> **Supplied material**
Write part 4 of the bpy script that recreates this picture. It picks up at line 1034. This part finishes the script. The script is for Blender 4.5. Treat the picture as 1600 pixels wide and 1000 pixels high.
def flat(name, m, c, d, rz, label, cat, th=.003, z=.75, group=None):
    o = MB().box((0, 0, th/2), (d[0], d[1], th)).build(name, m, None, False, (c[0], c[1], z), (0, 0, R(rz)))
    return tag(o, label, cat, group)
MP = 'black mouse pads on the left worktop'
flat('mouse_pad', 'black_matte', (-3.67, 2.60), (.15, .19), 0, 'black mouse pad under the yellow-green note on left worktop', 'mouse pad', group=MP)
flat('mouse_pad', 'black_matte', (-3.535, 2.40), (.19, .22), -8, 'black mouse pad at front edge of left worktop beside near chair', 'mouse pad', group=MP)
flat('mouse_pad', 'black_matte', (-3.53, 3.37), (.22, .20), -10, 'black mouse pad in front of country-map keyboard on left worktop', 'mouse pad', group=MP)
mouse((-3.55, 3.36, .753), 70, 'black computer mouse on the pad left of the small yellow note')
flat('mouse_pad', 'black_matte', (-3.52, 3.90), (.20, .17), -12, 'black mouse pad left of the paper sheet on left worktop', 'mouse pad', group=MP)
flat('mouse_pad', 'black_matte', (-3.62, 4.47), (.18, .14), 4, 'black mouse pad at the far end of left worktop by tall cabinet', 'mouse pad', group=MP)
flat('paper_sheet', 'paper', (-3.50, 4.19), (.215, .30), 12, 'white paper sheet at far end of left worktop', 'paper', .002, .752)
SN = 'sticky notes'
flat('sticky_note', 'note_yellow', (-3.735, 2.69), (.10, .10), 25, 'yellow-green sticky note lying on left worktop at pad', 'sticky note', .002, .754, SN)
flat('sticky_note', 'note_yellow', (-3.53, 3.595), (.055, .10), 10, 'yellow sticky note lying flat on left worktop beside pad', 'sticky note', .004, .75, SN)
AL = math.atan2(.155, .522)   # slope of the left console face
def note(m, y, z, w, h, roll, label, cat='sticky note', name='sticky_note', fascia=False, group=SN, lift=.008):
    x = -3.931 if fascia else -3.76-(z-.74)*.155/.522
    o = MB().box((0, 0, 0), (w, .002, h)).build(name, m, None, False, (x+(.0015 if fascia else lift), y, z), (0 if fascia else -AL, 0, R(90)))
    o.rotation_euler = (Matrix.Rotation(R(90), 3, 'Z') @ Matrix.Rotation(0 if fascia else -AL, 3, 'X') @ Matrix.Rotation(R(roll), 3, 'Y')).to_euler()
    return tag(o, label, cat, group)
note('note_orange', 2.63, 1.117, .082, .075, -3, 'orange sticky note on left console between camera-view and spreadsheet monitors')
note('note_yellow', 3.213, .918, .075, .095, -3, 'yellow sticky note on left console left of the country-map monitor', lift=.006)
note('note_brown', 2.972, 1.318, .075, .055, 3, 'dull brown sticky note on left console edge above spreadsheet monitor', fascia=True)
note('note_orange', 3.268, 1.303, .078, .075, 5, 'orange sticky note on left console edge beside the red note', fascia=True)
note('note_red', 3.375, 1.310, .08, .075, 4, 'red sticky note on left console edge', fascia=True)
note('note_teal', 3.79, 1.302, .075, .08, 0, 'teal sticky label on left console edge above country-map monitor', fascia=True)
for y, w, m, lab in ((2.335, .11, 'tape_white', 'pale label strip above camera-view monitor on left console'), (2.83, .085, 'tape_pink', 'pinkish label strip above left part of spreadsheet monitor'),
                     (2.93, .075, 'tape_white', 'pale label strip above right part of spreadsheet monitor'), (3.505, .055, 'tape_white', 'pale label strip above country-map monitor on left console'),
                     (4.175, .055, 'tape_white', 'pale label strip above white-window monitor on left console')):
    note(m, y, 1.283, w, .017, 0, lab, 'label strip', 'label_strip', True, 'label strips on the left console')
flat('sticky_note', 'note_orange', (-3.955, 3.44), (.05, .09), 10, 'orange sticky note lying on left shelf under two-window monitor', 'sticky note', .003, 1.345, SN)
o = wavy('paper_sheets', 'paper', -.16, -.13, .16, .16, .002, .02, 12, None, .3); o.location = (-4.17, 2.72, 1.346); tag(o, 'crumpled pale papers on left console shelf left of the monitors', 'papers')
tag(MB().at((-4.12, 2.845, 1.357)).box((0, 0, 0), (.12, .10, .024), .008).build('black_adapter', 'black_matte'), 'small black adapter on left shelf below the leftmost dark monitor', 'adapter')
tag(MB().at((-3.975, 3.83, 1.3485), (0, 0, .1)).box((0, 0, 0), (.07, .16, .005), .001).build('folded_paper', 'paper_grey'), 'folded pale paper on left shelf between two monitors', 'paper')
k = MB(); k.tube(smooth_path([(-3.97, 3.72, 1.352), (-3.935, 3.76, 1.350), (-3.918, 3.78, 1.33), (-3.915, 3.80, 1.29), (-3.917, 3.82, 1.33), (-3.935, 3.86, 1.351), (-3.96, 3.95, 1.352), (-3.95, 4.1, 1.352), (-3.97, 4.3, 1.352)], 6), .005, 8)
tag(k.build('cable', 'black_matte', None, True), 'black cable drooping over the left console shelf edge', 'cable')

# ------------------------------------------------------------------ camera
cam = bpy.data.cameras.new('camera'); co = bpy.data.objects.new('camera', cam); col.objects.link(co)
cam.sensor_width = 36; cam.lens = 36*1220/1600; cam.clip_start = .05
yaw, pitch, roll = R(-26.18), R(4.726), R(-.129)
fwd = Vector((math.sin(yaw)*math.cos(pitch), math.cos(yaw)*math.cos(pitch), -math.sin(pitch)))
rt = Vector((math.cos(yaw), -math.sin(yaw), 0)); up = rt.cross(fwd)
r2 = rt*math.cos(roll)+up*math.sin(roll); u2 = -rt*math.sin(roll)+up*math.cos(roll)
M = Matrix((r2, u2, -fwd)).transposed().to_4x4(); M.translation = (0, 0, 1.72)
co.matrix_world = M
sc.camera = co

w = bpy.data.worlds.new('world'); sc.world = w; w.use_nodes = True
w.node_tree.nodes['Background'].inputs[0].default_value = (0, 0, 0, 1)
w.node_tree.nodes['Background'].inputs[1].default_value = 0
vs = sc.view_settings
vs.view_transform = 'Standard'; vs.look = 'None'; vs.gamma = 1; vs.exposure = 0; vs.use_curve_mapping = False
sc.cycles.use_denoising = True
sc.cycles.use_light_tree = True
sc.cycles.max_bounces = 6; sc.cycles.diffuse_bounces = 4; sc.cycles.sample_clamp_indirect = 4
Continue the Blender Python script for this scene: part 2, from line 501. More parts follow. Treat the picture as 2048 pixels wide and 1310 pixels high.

> **Aim of the exercise**
Print all the data exactly.

> **Written answer**
Write part 4 of the bpy script that recreates this picture. It picks up at line 1034. This part finishes the script. The script is for Blender 4.5. Treat the picture as 1600 pixels wide and 1000 pixels high.
def flat(name, m, c, d, rz, label, cat, th=.003, z=.75, group=None):
    o = MB().box((0, 0, th/2), (d[0], d[1], th)).build(name, m, None, False, (c[0], c[1], z), (0, 0, R(rz)))
    return tag(o, label, cat, group)
MP = 'black mouse pads on the left worktop'
flat('mouse_pad', 'black_matte', (-3.67, 2.60), (.15, .19), 0, 'black mouse pad under the yellow-green note on left worktop', 'mouse pad', group=MP)
flat('mouse_pad', 'black_matte', (-3.535, 2.40), (.19, .22), -8, 'black mouse pad at front edge of left worktop beside near chair', 'mouse pad', group=MP)
flat('mouse_pad', 'black_matte', (-3.53, 3.37), (.22, .20), -10, 'black mouse pad in front of country-map keyboard on left worktop', 'mouse pad', group=MP)
mouse((-3.55, 3.36, .753), 70, 'black computer mouse on the pad left of the small yellow note')
flat('mouse_pad', 'black_matte', (-3.52, 3.90), (.20, .17), -12, 'black mouse pad left of the paper sheet on left worktop', 'mouse pad', group=MP)
flat('mouse_pad', 'black_matte', (-3.62, 4.47), (.18, .14), 4, 'black mouse pad at the far end of left worktop by tall cabinet', 'mouse pad', group=MP)
flat('paper_sheet', 'paper', (-3.50, 4.19), (.215, .30), 12, 'white paper sheet at far end of left worktop', 'paper', .002, .752)
SN = 'sticky notes'
flat('sticky_note', 'note_yellow', (-3.735, 2.69), (.10, .10), 25, 'yellow-green sticky note lying on left worktop at pad', 'sticky note', .002, .754, SN)
flat('sticky_note', 'note_yellow', (-3.53, 3.595), (.055, .10), 10, 'yellow sticky note lying flat on left worktop beside pad', 'sticky note', .004, .75, SN)
AL = math.atan2(.155, .522)   # slope of the left console face
def note(m, y, z, w, h, roll, label, cat='sticky note', name='sticky_note', fascia=False, group=SN, lift=.008):
    x = -3.931 if fascia else -3.76-(z-.74)*.155/.522
    o = MB().box((0, 0, 0), (w, .002, h)).build(name, m, None, False, (x+(.0015 if fascia else lift), y, z), (0 if fascia else -AL, 0, R(90)))
    o.rotation_euler = (Matrix.Rotation(R(90), 3, 'Z') @ Matrix.Rotation(0 if fascia else -AL, 3, 'X') @ Matrix.Rotation(R(roll), 3, 'Y')).to_euler()
    return tag(o, label, cat, group)
note('note_orange', 2.63, 1.117, .082, .075, -3, 'orange sticky note on left console between camera-view and spreadsheet monitors')
note('note_yellow', 3.213, .918, .075, .095, -3, 'yellow sticky note on left console left of the country-map monitor', lift=.006)
note('note_brown', 2.972, 1.318, .075, .055, 3, 'dull brown sticky note on left console edge above spreadsheet monitor', fascia=True)
note('note_orange', 3.268, 1.303, .078, .075, 5, 'orange sticky note on left console edge beside the red note', fascia=True)
note('note_red', 3.375, 1.310, .08, .075, 4, 'red sticky note on left console edge', fascia=True)
note('note_teal', 3.79, 1.302, .075, .08, 0, 'teal sticky label on left console edge above country-map monitor', fascia=True)
for y, w, m, lab in ((2.335, .11, 'tape_white', 'pale label strip above camera-view monitor on left console'), (2.83, .085, 'tape_pink', 'pinkish label strip above left part of spreadsheet monitor'),
                     (2.93, .075, 'tape_white', 'pale label strip above right part of spreadsheet monitor'), (3.505, .055, 'tape_white', 'pale label strip above country-map monitor on left console'),
                     (4.175, .055, 'tape_white', 'pale label strip above white-window monitor on left console')):
    note(m, y, 1.283, w, .017, 0, lab, 'label strip', 'label_strip', True, 'label strips on the left console')
flat('sticky_note', 'note_orange', (-3.955, 3.44), (.05, .09), 10, 'orange sticky note lying on left shelf under two-window monitor', 'sticky note', .003, 1.345, SN)
o = wavy('paper_sheets', 'paper', -.16, -.13, .16, .16, .002, .02, 12, None, .3); o.location = (-4.17, 2.72, 1.346); tag(o, 'crumpled pale papers on left console shelf left of the monitors', 'papers')
tag(MB().at((-4.12, 2.845, 1.357)).box((0, 0, 0), (.12, .10, .024), .008).build('black_adapter', 'black_matte'), 'small black adapter on left shelf below the leftmost dark monitor', 'adapter')
tag(MB().at((-3.975, 3.83, 1.3485), (0, 0, .1)).box((0, 0, 0), (.07, .16, .005), .001).build('folded_paper', 'paper_grey'), 'folded pale paper on left shelf between two monitors', 'paper')
k = MB(); k.tube(smooth_path([(-3.97, 3.72, 1.352), (-3.935, 3.76, 1.350), (-3.918, 3.78, 1.33), (-3.915, 3.80, 1.29), (-3.917, 3.82, 1.33), (-3.935, 3.86, 1.351), (-3.96, 3.95, 1.352), (-3.95, 4.1, 1.352), (-3.97, 4.3, 1.352)], 6), .005, 8)
tag(k.build('cable', 'black_matte', None, True), 'black cable drooping over the left console shelf edge', 'cable')

# ------------------------------------------------------------------ camera
cam = bpy.data.cameras.new('camera'); co = bpy.data.objects.new('camera', cam); col.objects.link(co)
cam.sensor_width = 36; cam.lens = 36*1220/1600; cam.clip_start = .05
yaw, pitch, roll = R(-26.18), R(4.726), R(-.129)
fwd = Vector((math.sin(yaw)*math.cos(pitch), math.cos(yaw)*math.cos(pitch), -math.sin(pitch)))
rt = Vector((math.cos(yaw), -math.sin(yaw), 0)); up = rt.cross(fwd)
r2 = rt*math.cos(roll)+up*math.sin(roll); u2 = -rt*math.sin(roll)+up*math.cos(roll)
M = Matrix((r2, u2, -fwd)).transposed().to_4x4(); M.translation = (0, 0, 1.72)
co.matrix_world = M
sc.camera = co

w = bpy.data.worlds.new('world'); sc.world = w; w.use_nodes = True
w.node_tree.nodes['Background'].inputs[0].default_value = (0, 0, 0, 1)
w.node_tree.nodes['Background'].inputs[1].default_value = 0
vs = sc.view_settings
vs.view_transform = 'Standard'; vs.look = 'None'; vs.gamma = 1; vs.exposure = 0; vs.use_curve_mapping = False
sc.cycles.use_denoising = True
sc.cycles.use_light_tree = True
sc.cycles.max_bounces = 6; sc.cycles.diffuse_bounces = 4; sc.cycles.sample_clamp_indirect = 4
Continue the Blender Python script for this scene: part 2, from line 501. More parts follow. Treat the picture as 2048 pixels wide and 1310 pixels high.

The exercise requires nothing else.